--- Supplied information ---

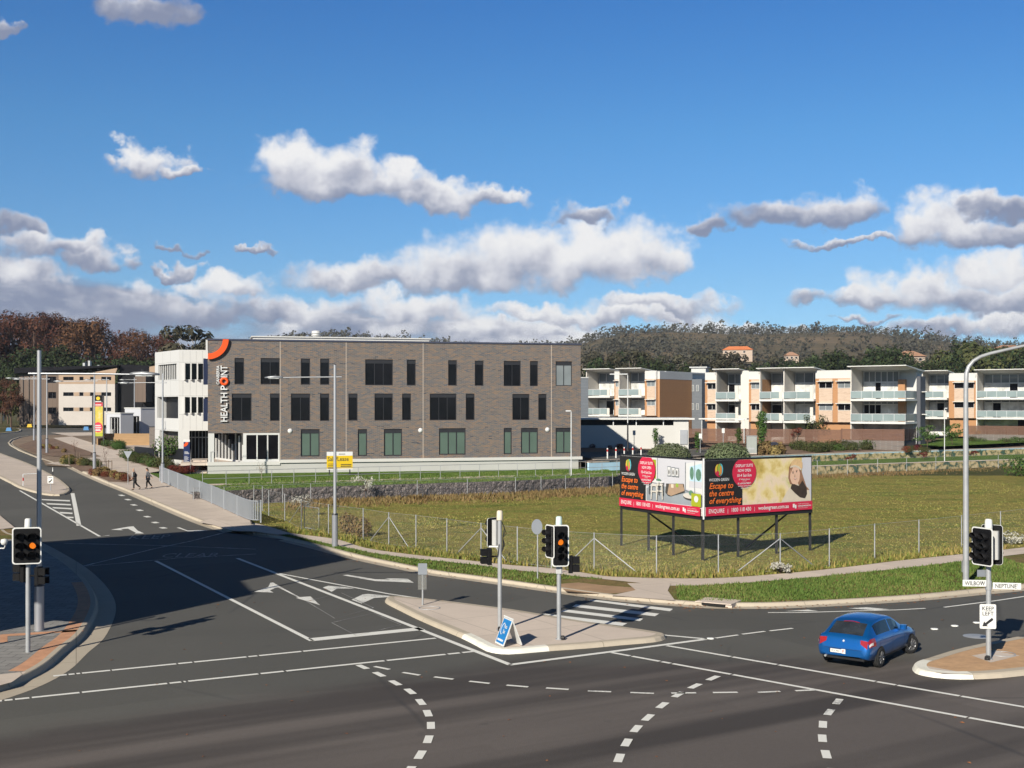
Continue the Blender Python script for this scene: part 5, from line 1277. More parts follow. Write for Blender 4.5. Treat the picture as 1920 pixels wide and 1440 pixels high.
def limbs(mb, rnd, h, r0, tips, sway=.25, mi=0):
    """tapered trunk with limbs reaching into the branch masses"""
    top = Vector((rnd.uniform(-.3, .3), rnd.uniform(-.3, .3), h))
    pts = [Vector((0, 0, -.2)), Vector((rnd.uniform(-.1, .1)*sway*4, rnd.uniform(-.1, .1)*sway*4, h*.35)), Vector((top.x*.6, top.y*.6, h*.7)), top]
    mb.tube(pts, [r0, r0*.78, r0*.45, r0*.14], 7, mi)
    for t in tips:
        t = Vector(t); k = rnd.uniform(.3, .65); b = Vector((top.x*k, top.y*k, h*k))
        if t.z < b.z+.2: b = Vector((0, 0, max(.2, t.z*.6)))
        m = b.lerp(t, .55)+Vector((rnd.uniform(-sway, sway), rnd.uniform(-sway, sway), rnd.uniform(0, sway*1.5)))
        mb.tube([b, m, t], [r0*.40, r0*.24, r0*.06], 5, mi)
def tree_proto(seed, h, w, kind):
    rnd = random.Random(seed); blobs = []
    if kind == 'pine':
        for k in range(15):
            z = h*(.16+.78*k/14); r = w*(1-.62*(k/14)**1.4); a = k*2.4
            blobs.append((math.cos(a)*r*.5, math.sin(a)*r*.5, z, r*.62, r*.62, h*.085))
        blobs.append((0, 0, h*.55, w*.5, w*.5, h*.4)); n, size, lm, bm_ = 3200, .36, 'leaf_pine', 'bark'
    elif kind == 'rust':
        for k in range(17):
            a = k*2.4; z = h*(.34+.62*rnd.random()); r = w*(.25+.55*rnd.random())*(1.15-.55*z/h)
            blobs.append((math.cos(a)*r, math.sin(a)*r, z, w*rnd.uniform(.22, .36), w*rnd.uniform(.22, .36), h*rnd.uniform(.08, .14)))
        n, size, lm, bm_ = 3000, .25, 'leaf_rust', 'twig'
    elif kind == 'gum':
        for k in range(11):
            a = k*2.4; z = h*(.42+.55*rnd.random()); r = w*(.2+.7*rnd.random())
            blobs.append((math.cos(a)*r, math.sin(a)*r, z, w*rnd.uniform(.2, .38), w*rnd.uniform(.2, .38), h*rnd.uniform(.05, .10)))
        n, size, lm, bm_ = 2000, .34, 'leaf_gum', 'bark_pale'
    elif kind == 'olive':
        for k in range(12):
            a = k*2.4; z = h*(.35+.55*rnd.random()); r = w*(.2+.6*rnd.random())
            blobs.append((math.cos(a)*r, math.sin(a)*r, z, w*rnd.uniform(.3, .45), w*rnd.uniform(.3, .45), h*rnd.uniform(.10, .18)))
        n, size, lm, bm_ = 2400, .34, 'leaf_olive', 'bark'
    tk, cr_ = MB(), MB(); limbs(tk, rnd, h*.92, h*.022, [b[:3] for b in blobs], .5)
    if kind == 'rust':                         # fine bare twigs between the leaves
        for b in blobs:
            for _ in range(7):
                v = Vector((rnd.gauss(0, 1), rnd.gauss(0, 1), abs(rnd.gauss(0, 1))+.3)).normalized(); c = Vector(b[:3])
                tk.tube([c-v*.3, c+Vector((v.x*b[3], v.y*b[4], v.z*b[5]))*1.15], [.045, .015], 3, 0, False)
    leafset(cr_, rnd, blobs, n, size, jit=.30)
    return tk.mesh('trunk', bm_), cr_.mesh('crown', lm)
PROTO = {}
def trees(key): 
    if key not in PROTO:
        kind, i = key; dims = {'pine': (14, 4.6), 'rust': (15, 5.2), 'gum': (13, 5.2), 'olive': (9, 4.2)}[kind]
        PROTO[key] = tree_proto(hash(kind) % 1 + 11*i+len(kind), dims[0]*(.9+.1*i), dims[1], kind)
    return PROTO[key]
def plant_tree(key, loc, s_, name, label, cat='tree', group=None, sz=None):
    t = thing(name, label, cat, loc, random.uniform(0, 6.28), group); t.scale = (s_, s_, sz or s_)
    tm, cm = trees(key)
    for nm, me in (('trunk', tm), ('crown', cm)):
        o = bpy.data.objects.new(nm, me); COL.objects.link(o); o.parent = t
    return t
# ---- hill
RIDGE = [(380,662),(470,648),(540,640),(600,635),(660,636),(720,643),(800,652),(900,658),(1000,655),(1060,651),(1095,647),(1125,637),(1180,630),(1240,628),(1300,627),(1360,629),(1420,628),(1470,626),(1520,625),(1580,624),(1630,626),(1690,633),(1740,640),(1800,648),(1860,654),(1920,652),(2000,645),(2200,640)]
def ridge(px):
    for (a, b), (c, d) in zip(RIDGE, RIDGE[1:]):
        if a <= px <= c: return b+(d-b)*(px-a)/(c-a)
    return RIDGE[0][1] if px < RIDGE[0][0] else RIDGE[-1][1]
DR = 1400.0
def hill_z(x, y):                                      # height of the hill at a place
    px = CX+x/y*F; zr = HZ(ridge(px), DR)
    k = min(1, max(0, (y-420)/(DR-420))); k = k*k*(3-2*k)*.55+k*.45
    if y > DR: k = max(0, 1-(y-DR)/900)
    return 2.0+(zr-2.0)*k+(mnoise.noise(Vector((x*.006, y*.006, 0)))*9 if 480 < y < DR else 0)*min(1, max(0, (y-480)/300))*min(1, max(0,(DR-y)/200))
mb = MB(); cols_ = [380+20*i for i in range(92)]; rows_ = [400, 430, 500, 600, 700, 800, 900, 1000, 1100, 1200, 1280, 1340, 1380, 1400, 1430, 1600, 2000, 2400]
vs = [(XX(c, y), y, hill_z(XX(c, y), y)) for y in rows_ for c in cols_]; nc = len(cols_)
mb.add(vs, [(j*nc+i, j*nc+i+1, (j+1)*nc+i+1, (j+1)*nc+i) for j in range(len(rows_)-1) for i in range(nc-1)], 0, True)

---

* Task requirements: Quote the listing above in full, except for the pictures.

* Answer for the task:
Continue the Blender Python script for this scene: part 5, from line 1277. More parts follow. Write for Blender 4.5. Treat the picture as 1920 pixels wide and 1440 pixels high.
def limbs(mb, rnd, h, r0, tips, sway=.25, mi=0):
    """tapered trunk with limbs reaching into the branch masses"""
    top = Vector((rnd.uniform(-.3, .3), rnd.uniform(-.3, .3), h))
    pts = [Vector((0, 0, -.2)), Vector((rnd.uniform(-.1, .1)*sway*4, rnd.uniform(-.1, .1)*sway*4, h*.35)), Vector((top.x*.6, top.y*.6, h*.7)), top]
    mb.tube(pts, [r0, r0*.78, r0*.45, r0*.14], 7, mi)
    for t in tips:
        t = Vector(t); k = rnd.uniform(.3, .65); b = Vector((top.x*k, top.y*k, h*k))
        if t.z < b.z+.2: b = Vector((0, 0, max(.2, t.z*.6)))
        m = b.lerp(t, .55)+Vector((rnd.uniform(-sway, sway), rnd.uniform(-sway, sway), rnd.uniform(0, sway*1.5)))
        mb.tube([b, m, t], [r0*.40, r0*.24, r0*.06], 5, mi)
def tree_proto(seed, h, w, kind):
    rnd = random.Random(seed); blobs = []
    if kind == 'pine':
        for k in range(15):
            z = h*(.16+.78*k/14); r = w*(1-.62*(k/14)**1.4); a = k*2.4
            blobs.append((math.cos(a)*r*.5, math.sin(a)*r*.5, z, r*.62, r*.62, h*.085))
        blobs.append((0, 0, h*.55, w*.5, w*.5, h*.4)); n, size, lm, bm_ = 3200, .36, 'leaf_pine', 'bark'
    elif kind == 'rust':
        for k in range(17):
            a = k*2.4; z = h*(.34+.62*rnd.random()); r = w*(.25+.55*rnd.random())*(1.15-.55*z/h)
            blobs.append((math.cos(a)*r, math.sin(a)*r, z, w*rnd.uniform(.22, .36), w*rnd.uniform(.22, .36), h*rnd.uniform(.08, .14)))
        n, size, lm, bm_ = 3000, .25, 'leaf_rust', 'twig'
    elif kind == 'gum':
        for k in range(11):
            a = k*2.4; z = h*(.42+.55*rnd.random()); r = w*(.2+.7*rnd.random())
            blobs.append((math.cos(a)*r, math.sin(a)*r, z, w*rnd.uniform(.2, .38), w*rnd.uniform(.2, .38), h*rnd.uniform(.05, .10)))
        n, size, lm, bm_ = 2000, .34, 'leaf_gum', 'bark_pale'
    elif kind == 'olive':
        for k in range(12):
            a = k*2.4; z = h*(.35+.55*rnd.random()); r = w*(.2+.6*rnd.random())
            blobs.append((math.cos(a)*r, math.sin(a)*r, z, w*rnd.uniform(.3, .45), w*rnd.uniform(.3, .45), h*rnd.uniform(.10, .18)))
        n, size, lm, bm_ = 2400, .34, 'leaf_olive', 'bark'
    tk, cr_ = MB(), MB(); limbs(tk, rnd, h*.92, h*.022, [b[:3] for b in blobs], .5)
    if kind == 'rust':                         # fine bare twigs between the leaves
        for b in blobs:
            for _ in range(7):
                v = Vector((rnd.gauss(0, 1), rnd.gauss(0, 1), abs(rnd.gauss(0, 1))+.3)).normalized(); c = Vector(b[:3])
                tk.tube([c-v*.3, c+Vector((v.x*b[3], v.y*b[4], v.z*b[5]))*1.15], [.045, .015], 3, 0, False)
    leafset(cr_, rnd, blobs, n, size, jit=.30)
    return tk.mesh('trunk', bm_), cr_.mesh('crown', lm)
PROTO = {}
def trees(key): 
    if key not in PROTO:
        kind, i = key; dims = {'pine': (14, 4.6), 'rust': (15, 5.2), 'gum': (13, 5.2), 'olive': (9, 4.2)}[kind]
        PROTO[key] = tree_proto(hash(kind) % 1 + 11*i+len(kind), dims[0]*(.9+.1*i), dims[1], kind)
    return PROTO[key]
def plant_tree(key, loc, s_, name, label, cat='tree', group=None, sz=None):
    t = thing(name, label, cat, loc, random.uniform(0, 6.28), group); t.scale = (s_, s_, sz or s_)
    tm, cm = trees(key)
    for nm, me in (('trunk', tm), ('crown', cm)):
        o = bpy.data.objects.new(nm, me); COL.objects.link(o); o.parent = t
    return t
# ---- hill
RIDGE = [(380,662),(470,648),(540,640),(600,635),(660,636),(720,643),(800,652),(900,658),(1000,655),(1060,651),(1095,647),(1125,637),(1180,630),(1240,628),(1300,627),(1360,629),(1420,628),(1470,626),(1520,625),(1580,624),(1630,626),(1690,633),(1740,640),(1800,648),(1860,654),(1920,652),(2000,645),(2200,640)]
def ridge(px):
    for (a, b), (c, d) in zip(RIDGE, RIDGE[1:]):
        if a <= px <= c: return b+(d-b)*(px-a)/(c-a)
    return RIDGE[0][1] if px < RIDGE[0][0] else RIDGE[-1][1]
DR = 1400.0
def hill_z(x, y):                                      # height of the hill at a place
    px = CX+x/y*F; zr = HZ(ridge(px), DR)
    k = min(1, max(0, (y-420)/(DR-420))); k = k*k*(3-2*k)*.55+k*.45
    if y > DR: k = max(0, 1-(y-DR)/900)
    return 2.0+(zr-2.0)*k+(mnoise.noise(Vector((x*.006, y*.006, 0)))*9 if 480 < y < DR else 0)*min(1, max(0, (y-480)/300))*min(1, max(0,(DR-y)/200))
mb = MB(); cols_ = [380+20*i for i in range(92)]; rows_ = [400, 430, 500, 600, 700, 800, 900, 1000, 1100, 1200, 1280, 1340, 1380, 1400, 1430, 1600, 2000, 2400]
vs = [(XX(c, y), y, hill_z(XX(c, y), y)) for y in rows_ for c in cols_]; nc = len(cols_)
mb.add(vs, [(j*nc+i, j*nc+i+1, (j+1)*nc+i+1, (j+1)*nc+i) for j in range(len(rows_)-1) for i in range(nc-1)], 0, True)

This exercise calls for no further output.